(TASK DIRECTIONS): Each line below should be quoted exactly, please.

(MATERIAL PROVIDED):
⁂
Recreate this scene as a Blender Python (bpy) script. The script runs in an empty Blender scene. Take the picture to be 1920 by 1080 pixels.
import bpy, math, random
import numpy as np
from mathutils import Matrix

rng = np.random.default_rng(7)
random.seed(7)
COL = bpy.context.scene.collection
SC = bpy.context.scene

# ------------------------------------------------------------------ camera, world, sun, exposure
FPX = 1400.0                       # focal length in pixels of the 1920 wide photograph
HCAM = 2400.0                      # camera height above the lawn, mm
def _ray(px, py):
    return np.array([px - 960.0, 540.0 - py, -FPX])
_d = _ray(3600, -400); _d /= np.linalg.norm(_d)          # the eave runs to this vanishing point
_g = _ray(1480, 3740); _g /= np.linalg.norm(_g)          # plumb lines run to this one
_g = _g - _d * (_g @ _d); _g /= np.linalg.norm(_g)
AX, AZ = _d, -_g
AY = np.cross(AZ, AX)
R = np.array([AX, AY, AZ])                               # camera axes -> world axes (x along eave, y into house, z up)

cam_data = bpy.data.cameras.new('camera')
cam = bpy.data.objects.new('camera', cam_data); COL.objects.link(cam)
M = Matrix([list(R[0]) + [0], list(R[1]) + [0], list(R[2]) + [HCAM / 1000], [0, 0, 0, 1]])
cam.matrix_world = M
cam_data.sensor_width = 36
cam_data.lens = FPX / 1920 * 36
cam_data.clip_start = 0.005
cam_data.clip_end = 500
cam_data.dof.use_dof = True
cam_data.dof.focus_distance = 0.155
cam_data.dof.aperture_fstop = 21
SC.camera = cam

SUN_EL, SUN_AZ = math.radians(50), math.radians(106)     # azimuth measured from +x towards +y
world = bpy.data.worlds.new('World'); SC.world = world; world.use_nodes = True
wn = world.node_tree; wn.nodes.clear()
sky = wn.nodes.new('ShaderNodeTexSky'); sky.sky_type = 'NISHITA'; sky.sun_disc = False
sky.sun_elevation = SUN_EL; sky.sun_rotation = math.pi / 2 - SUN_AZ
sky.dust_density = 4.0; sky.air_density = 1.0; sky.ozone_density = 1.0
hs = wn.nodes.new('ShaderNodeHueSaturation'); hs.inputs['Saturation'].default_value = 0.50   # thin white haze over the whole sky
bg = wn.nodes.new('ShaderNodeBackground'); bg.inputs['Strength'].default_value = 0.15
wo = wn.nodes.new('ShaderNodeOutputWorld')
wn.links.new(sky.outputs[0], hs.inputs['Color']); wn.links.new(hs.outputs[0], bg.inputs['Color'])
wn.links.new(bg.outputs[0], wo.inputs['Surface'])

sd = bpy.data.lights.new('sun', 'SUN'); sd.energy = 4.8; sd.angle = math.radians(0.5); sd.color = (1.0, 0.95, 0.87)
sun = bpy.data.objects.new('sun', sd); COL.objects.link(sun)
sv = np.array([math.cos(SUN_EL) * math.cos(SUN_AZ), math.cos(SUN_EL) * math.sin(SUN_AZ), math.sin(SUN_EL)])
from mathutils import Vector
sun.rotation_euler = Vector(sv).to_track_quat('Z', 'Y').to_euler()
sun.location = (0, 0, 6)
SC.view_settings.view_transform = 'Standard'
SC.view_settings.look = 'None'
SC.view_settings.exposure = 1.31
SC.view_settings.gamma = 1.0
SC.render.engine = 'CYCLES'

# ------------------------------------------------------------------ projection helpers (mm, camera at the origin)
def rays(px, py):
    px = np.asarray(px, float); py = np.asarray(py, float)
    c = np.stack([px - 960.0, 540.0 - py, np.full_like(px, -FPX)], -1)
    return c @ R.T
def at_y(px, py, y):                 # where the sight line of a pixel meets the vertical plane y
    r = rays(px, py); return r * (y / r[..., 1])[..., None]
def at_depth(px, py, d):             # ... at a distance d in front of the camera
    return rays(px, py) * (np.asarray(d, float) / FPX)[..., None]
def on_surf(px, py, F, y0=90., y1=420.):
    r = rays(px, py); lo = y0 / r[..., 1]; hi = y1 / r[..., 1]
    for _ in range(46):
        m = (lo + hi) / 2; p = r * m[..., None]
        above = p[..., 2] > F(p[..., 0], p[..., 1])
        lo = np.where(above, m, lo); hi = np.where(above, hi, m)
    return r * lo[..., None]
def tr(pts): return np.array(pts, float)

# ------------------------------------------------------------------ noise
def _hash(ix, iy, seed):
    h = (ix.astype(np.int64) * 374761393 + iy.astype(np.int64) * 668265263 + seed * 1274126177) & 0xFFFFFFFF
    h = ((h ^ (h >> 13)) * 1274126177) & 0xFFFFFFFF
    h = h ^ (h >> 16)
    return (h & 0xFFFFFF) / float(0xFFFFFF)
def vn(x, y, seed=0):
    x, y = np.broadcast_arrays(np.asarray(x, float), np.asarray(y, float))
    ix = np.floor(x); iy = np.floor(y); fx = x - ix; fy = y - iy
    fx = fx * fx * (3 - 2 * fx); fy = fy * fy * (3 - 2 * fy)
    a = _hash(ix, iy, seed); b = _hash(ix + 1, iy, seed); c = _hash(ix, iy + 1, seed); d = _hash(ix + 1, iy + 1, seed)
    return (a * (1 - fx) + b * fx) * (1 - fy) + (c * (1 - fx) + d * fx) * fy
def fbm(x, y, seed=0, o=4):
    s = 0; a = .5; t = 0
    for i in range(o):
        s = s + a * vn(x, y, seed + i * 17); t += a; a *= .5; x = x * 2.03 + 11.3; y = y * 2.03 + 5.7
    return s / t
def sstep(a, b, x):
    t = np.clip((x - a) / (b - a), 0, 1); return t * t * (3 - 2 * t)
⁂
(SOLUTION FOR THIS TASK):
Recreate this scene as a Blender Python (bpy) script. The script runs in an empty Blender scene. Take the picture to be 1920 by 1080 pixels.
import bpy, math, random
import numpy as np
from mathutils import Matrix

rng = np.random.default_rng(7)
random.seed(7)
COL = bpy.context.scene.collection
SC = bpy.context.scene

# ------------------------------------------------------------------ camera, world, sun, exposure
FPX = 1400.0                       # focal length in pixels of the 1920 wide photograph
HCAM = 2400.0                      # camera height above the lawn, mm
def _ray(px, py):
    return np.array([px - 960.0, 540.0 - py, -FPX])
_d = _ray(3600, -400); _d /= np.linalg.norm(_d)          # the eave runs to this vanishing point
_g = _ray(1480, 3740); _g /= np.linalg.norm(_g)          # plumb lines run to this one
_g = _g - _d * (_g @ _d); _g /= np.linalg.norm(_g)
AX, AZ = _d, -_g
AY = np.cross(AZ, AX)
R = np.array([AX, AY, AZ])                               # camera axes -> world axes (x along eave, y into house, z up)

cam_data = bpy.data.cameras.new('camera')
cam = bpy.data.objects.new('camera', cam_data); COL.objects.link(cam)
M = Matrix([list(R[0]) + [0], list(R[1]) + [0], list(R[2]) + [HCAM / 1000], [0, 0, 0, 1]])
cam.matrix_world = M
cam_data.sensor_width = 36
cam_data.lens = FPX / 1920 * 36
cam_data.clip_start = 0.005
cam_data.clip_end = 500
cam_data.dof.use_dof = True
cam_data.dof.focus_distance = 0.155
cam_data.dof.aperture_fstop = 21
SC.camera = cam

SUN_EL, SUN_AZ = math.radians(50), math.radians(106)     # azimuth measured from +x towards +y
world = bpy.data.worlds.new('World'); SC.world = world; world.use_nodes = True
wn = world.node_tree; wn.nodes.clear()
sky = wn.nodes.new('ShaderNodeTexSky'); sky.sky_type = 'NISHITA'; sky.sun_disc = False
sky.sun_elevation = SUN_EL; sky.sun_rotation = math.pi / 2 - SUN_AZ
sky.dust_density = 4.0; sky.air_density = 1.0; sky.ozone_density = 1.0
hs = wn.nodes.new('ShaderNodeHueSaturation'); hs.inputs['Saturation'].default_value = 0.50   # thin white haze over the whole sky
bg = wn.nodes.new('ShaderNodeBackground'); bg.inputs['Strength'].default_value = 0.15
wo = wn.nodes.new('ShaderNodeOutputWorld')
wn.links.new(sky.outputs[0], hs.inputs['Color']); wn.links.new(hs.outputs[0], bg.inputs['Color'])
wn.links.new(bg.outputs[0], wo.inputs['Surface'])

sd = bpy.data.lights.new('sun', 'SUN'); sd.energy = 4.8; sd.angle = math.radians(0.5); sd.color = (1.0, 0.95, 0.87)
sun = bpy.data.objects.new('sun', sd); COL.objects.link(sun)
sv = np.array([math.cos(SUN_EL) * math.cos(SUN_AZ), math.cos(SUN_EL) * math.sin(SUN_AZ), math.sin(SUN_EL)])
from mathutils import Vector
sun.rotation_euler = Vector(sv).to_track_quat('Z', 'Y').to_euler()
sun.location = (0, 0, 6)
SC.view_settings.view_transform = 'Standard'
SC.view_settings.look = 'None'
SC.view_settings.exposure = 1.31
SC.view_settings.gamma = 1.0
SC.render.engine = 'CYCLES'

# ------------------------------------------------------------------ projection helpers (mm, camera at the origin)
def rays(px, py):
    px = np.asarray(px, float); py = np.asarray(py, float)
    c = np.stack([px - 960.0, 540.0 - py, np.full_like(px, -FPX)], -1)
    return c @ R.T
def at_y(px, py, y):                 # where the sight line of a pixel meets the vertical plane y
    r = rays(px, py); return r * (y / r[..., 1])[..., None]
def at_depth(px, py, d):             # ... at a distance d in front of the camera
    return rays(px, py) * (np.asarray(d, float) / FPX)[..., None]
def on_surf(px, py, F, y0=90., y1=420.):
    r = rays(px, py); lo = y0 / r[..., 1]; hi = y1 / r[..., 1]
    for _ in range(46):
        m = (lo + hi) / 2; p = r * m[..., None]
        above = p[..., 2] > F(p[..., 0], p[..., 1])
        lo = np.where(above, m, lo); hi = np.where(above, hi, m)
    return r * lo[..., None]
def tr(pts): return np.array(pts, float)

# ------------------------------------------------------------------ noise
def _hash(ix, iy, seed):
    h = (ix.astype(np.int64) * 374761393 + iy.astype(np.int64) * 668265263 + seed * 1274126177) & 0xFFFFFFFF
    h = ((h ^ (h >> 13)) * 1274126177) & 0xFFFFFFFF
    h = h ^ (h >> 16)
    return (h & 0xFFFFFF) / float(0xFFFFFF)
def vn(x, y, seed=0):
    x, y = np.broadcast_arrays(np.asarray(x, float), np.asarray(y, float))
    ix = np.floor(x); iy = np.floor(y); fx = x - ix; fy = y - iy
    fx = fx * fx * (3 - 2 * fx); fy = fy * fy * (3 - 2 * fy)
    a = _hash(ix, iy, seed); b = _hash(ix + 1, iy, seed); c = _hash(ix, iy + 1, seed); d = _hash(ix + 1, iy + 1, seed)
    return (a * (1 - fx) + b * fx) * (1 - fy) + (c * (1 - fx) + d * fx) * fy
def fbm(x, y, seed=0, o=4):
    s = 0; a = .5; t = 0
    for i in range(o):
        s = s + a * vn(x, y, seed + i * 17); t += a; a *= .5; x = x * 2.03 + 11.3; y = y * 2.03 + 5.7
    return s / t
def sstep(a, b, x):
    t = np.clip((x - a) / (b - a), 0, 1); return t * t * (3 - 2 * t)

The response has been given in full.